I’ve already had a discussion on my feeling on this, that the partisan rhetoric on both sides is heading us head long into this abyss. I get the point that there are a lot of the elements on the right that are more out of synch with reality. However, there are groups in the left equally out of synch with reality, which the right trout out as to why the left is delusional. Now I’m seeing posts and articles and pundits increasingly talking about the upcoming civil war.
And many more. How do we unring this bell, and return a more civil discourse (before real blood begins to be spilt)?
Yes, John Brown’s raid on Harper’s Ferry and turning away the Press Secretary from a restaurant all definitely deserve to be fitted with the same amount of gravitas in our national narratives.
We will never have Civil War 2.0. A civil war requires two armies operating in distinct regions, which isn’t going to happen.
It’s far more likely that widespread political unrest will manifest as worsening sporadic violence / domestic terrorism, similar to IRA-era Northern Ireland or Red Brigade-era Italy. When will that start? I think it already has.
Maybe another way to think about it is: what happens next? We’re already seeing massive, massive polarization, but usually just online. But what if this becomes commonplace in real life? What if it’s not just members of the administration who aren’t being served in certain restaurants, but anyone who admits to voting one way or the other?
Northern Ireland, during the troubles and probably still in certain parts of the country, had plenty of unionist pubs and republican pubs, and you went in one and not the other. Is America trending that way? It seems a stretch, doesn’t it? And yet…
Look, if you’re gonna split the Midwest then you need to keep Minnesota, Wisconsin, Illinois, and Michigan as a group, send the rest off on their own. If we do this, do it right which means ‘fuck off Indiana’.
Jersey and Pennsylvania are two very different places. The only way they would join together is because the mob in Jersey made them an offer they couldn’t refuse.
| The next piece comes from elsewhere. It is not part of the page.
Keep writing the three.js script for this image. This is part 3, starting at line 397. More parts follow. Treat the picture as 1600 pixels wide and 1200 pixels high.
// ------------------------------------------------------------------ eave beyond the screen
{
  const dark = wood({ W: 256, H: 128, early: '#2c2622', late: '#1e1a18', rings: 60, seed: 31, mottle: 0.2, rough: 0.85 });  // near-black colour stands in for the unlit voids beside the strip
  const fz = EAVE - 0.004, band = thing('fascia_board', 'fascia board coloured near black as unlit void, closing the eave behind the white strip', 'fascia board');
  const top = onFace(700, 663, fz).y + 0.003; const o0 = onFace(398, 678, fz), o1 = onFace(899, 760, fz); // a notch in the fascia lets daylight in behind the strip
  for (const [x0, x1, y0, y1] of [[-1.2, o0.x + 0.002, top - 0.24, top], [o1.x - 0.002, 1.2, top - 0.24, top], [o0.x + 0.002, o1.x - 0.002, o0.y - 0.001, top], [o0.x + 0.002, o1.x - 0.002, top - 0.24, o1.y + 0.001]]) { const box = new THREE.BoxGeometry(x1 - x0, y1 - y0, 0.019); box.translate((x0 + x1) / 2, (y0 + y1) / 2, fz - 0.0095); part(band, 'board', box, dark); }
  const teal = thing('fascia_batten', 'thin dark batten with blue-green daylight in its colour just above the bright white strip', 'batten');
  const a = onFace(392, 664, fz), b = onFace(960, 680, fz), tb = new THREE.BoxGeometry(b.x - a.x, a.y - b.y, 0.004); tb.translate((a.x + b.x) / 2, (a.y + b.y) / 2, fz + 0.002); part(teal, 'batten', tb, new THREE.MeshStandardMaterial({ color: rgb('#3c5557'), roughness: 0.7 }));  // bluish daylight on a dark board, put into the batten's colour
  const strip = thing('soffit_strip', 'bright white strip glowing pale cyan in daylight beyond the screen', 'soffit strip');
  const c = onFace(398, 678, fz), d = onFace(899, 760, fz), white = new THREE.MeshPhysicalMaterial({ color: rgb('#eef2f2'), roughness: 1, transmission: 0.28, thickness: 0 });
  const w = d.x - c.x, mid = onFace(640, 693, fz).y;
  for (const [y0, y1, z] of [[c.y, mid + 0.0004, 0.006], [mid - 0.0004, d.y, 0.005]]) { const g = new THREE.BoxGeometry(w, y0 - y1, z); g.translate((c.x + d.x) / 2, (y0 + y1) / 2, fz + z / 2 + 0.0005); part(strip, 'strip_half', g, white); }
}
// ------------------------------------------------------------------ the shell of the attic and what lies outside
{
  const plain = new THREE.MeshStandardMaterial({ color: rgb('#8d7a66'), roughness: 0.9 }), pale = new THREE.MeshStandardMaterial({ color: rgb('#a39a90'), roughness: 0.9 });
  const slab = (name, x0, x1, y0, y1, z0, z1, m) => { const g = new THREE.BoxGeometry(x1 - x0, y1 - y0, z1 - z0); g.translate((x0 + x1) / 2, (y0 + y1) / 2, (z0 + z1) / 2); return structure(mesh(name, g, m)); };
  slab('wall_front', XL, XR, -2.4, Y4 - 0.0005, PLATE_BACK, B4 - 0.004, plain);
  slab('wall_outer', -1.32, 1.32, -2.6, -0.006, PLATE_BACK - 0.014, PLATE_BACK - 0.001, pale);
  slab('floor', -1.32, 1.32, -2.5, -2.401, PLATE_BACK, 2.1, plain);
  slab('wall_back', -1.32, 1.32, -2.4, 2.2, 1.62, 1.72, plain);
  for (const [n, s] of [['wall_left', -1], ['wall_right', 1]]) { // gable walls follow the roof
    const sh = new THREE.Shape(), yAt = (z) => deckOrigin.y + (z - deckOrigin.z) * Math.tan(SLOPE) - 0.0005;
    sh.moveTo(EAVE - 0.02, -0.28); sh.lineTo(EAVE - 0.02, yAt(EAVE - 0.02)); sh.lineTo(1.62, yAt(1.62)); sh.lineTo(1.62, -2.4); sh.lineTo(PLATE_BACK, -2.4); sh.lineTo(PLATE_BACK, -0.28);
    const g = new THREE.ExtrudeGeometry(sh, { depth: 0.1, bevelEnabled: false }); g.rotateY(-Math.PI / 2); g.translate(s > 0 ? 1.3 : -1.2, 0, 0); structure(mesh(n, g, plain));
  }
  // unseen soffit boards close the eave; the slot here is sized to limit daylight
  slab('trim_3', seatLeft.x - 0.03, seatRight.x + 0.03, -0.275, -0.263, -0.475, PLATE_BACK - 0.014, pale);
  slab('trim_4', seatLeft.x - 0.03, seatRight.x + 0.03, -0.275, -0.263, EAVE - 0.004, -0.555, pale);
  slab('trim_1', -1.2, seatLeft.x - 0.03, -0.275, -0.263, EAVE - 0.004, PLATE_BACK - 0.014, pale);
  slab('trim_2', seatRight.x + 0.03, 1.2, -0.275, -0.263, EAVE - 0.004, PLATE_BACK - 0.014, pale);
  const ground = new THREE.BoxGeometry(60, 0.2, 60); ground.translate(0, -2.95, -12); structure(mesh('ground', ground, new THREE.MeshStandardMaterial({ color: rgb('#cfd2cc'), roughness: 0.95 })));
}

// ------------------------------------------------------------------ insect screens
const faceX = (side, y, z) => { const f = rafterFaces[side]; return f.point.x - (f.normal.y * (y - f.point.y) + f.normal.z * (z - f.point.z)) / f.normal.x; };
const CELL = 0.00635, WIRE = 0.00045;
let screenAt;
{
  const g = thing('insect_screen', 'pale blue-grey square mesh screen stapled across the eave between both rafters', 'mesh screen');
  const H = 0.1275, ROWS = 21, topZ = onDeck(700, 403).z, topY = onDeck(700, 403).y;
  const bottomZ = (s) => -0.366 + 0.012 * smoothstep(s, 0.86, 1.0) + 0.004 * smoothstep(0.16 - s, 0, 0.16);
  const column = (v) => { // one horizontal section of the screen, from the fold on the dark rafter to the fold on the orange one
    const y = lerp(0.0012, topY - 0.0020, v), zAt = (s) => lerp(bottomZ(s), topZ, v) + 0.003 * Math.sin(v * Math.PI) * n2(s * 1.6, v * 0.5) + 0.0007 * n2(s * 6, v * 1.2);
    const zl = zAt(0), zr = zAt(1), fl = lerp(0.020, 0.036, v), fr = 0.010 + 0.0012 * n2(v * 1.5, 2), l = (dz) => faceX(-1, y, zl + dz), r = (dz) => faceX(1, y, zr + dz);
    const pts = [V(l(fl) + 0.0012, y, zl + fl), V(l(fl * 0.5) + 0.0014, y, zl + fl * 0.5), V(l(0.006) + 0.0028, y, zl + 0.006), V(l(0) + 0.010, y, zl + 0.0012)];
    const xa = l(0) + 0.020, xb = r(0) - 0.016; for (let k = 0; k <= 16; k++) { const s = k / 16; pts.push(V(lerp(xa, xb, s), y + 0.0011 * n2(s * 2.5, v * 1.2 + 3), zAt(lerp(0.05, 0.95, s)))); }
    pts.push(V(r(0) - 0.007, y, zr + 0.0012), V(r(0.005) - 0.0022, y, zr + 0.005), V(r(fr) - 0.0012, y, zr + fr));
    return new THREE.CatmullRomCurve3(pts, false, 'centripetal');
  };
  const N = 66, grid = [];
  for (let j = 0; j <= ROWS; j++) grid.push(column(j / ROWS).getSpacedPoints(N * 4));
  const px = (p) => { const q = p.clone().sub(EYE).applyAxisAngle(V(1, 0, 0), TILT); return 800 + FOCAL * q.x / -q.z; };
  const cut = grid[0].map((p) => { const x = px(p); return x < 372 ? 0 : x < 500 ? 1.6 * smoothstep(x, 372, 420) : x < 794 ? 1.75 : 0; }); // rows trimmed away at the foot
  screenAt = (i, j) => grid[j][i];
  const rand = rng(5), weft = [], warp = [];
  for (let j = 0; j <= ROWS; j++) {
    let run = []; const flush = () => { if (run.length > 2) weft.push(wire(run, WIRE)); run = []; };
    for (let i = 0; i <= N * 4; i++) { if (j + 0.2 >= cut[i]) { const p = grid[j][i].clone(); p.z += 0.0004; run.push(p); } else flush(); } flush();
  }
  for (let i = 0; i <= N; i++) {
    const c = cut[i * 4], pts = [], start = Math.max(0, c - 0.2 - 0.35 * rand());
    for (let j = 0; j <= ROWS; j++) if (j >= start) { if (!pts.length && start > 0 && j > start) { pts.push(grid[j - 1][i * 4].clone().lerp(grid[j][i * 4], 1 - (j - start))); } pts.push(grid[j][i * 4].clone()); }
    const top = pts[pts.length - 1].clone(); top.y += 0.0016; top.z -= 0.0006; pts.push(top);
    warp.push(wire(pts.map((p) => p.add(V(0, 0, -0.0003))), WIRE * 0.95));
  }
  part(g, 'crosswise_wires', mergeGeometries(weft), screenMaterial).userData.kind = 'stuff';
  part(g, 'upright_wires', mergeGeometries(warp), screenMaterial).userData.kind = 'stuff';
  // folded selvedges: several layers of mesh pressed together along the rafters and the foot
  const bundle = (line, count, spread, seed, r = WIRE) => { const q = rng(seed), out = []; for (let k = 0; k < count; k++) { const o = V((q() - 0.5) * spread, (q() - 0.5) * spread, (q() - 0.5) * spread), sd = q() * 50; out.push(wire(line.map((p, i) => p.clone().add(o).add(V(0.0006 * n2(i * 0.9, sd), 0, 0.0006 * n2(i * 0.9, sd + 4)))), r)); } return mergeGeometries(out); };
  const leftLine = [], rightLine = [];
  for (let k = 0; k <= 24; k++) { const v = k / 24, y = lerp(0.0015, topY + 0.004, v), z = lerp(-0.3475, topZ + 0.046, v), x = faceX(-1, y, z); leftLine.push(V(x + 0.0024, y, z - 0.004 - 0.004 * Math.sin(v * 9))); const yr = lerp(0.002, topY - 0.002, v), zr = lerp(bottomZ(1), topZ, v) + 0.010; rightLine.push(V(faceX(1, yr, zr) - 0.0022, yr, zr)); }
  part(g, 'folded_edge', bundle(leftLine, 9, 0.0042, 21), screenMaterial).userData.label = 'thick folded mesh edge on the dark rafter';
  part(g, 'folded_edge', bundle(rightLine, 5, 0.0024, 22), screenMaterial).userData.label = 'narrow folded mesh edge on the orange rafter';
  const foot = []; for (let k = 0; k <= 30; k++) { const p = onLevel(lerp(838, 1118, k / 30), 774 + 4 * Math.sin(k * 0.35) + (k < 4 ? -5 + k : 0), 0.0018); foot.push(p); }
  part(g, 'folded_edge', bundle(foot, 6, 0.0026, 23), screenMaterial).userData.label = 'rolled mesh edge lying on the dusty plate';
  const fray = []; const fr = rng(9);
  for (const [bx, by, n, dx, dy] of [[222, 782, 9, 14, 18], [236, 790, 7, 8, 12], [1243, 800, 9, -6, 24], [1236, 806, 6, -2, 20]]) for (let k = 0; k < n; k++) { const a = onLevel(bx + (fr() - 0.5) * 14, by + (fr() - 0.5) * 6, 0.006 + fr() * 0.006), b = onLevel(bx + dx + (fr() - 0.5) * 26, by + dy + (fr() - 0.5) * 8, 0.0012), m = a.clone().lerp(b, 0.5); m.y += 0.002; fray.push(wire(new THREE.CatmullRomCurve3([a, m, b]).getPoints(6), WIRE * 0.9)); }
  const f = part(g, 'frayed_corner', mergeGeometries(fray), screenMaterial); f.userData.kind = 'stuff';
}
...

Did you read that Ezra Klein interview? It was ranging and nuanced and in-depth. I think you’ve completely undermined your argument by posting it:
We are living through a period of intense change. One thing it should require of us is humility about knowing what’s going on it. I really do not feel like I have a sure-footed sense of all of, but another thing I know this trite, but I do think one of the problems, one of the places, a worse version of the identity gets called up, and this is something where I do criticize some of the left for, that we do not have good structures right now for listening to things generously, and hearing when somebody is afraid if we don’t already like them.
A lot of times when people are afraid you wanna dismiss it, particularly be if you feel like they are the one … There is something here. There is a lot of … You’ve talked before on my podcast about how powerful a political motion shame is. I’ve been thinking a lot about how powerful an emotion fear is and it sounds like your conversation with Cooper touched on this, we are gonna have to figure out ways, particularly in social media platforms, that do not allow for a lot of nuance of navigating each other’s fear a lot better but I don’t know what they are.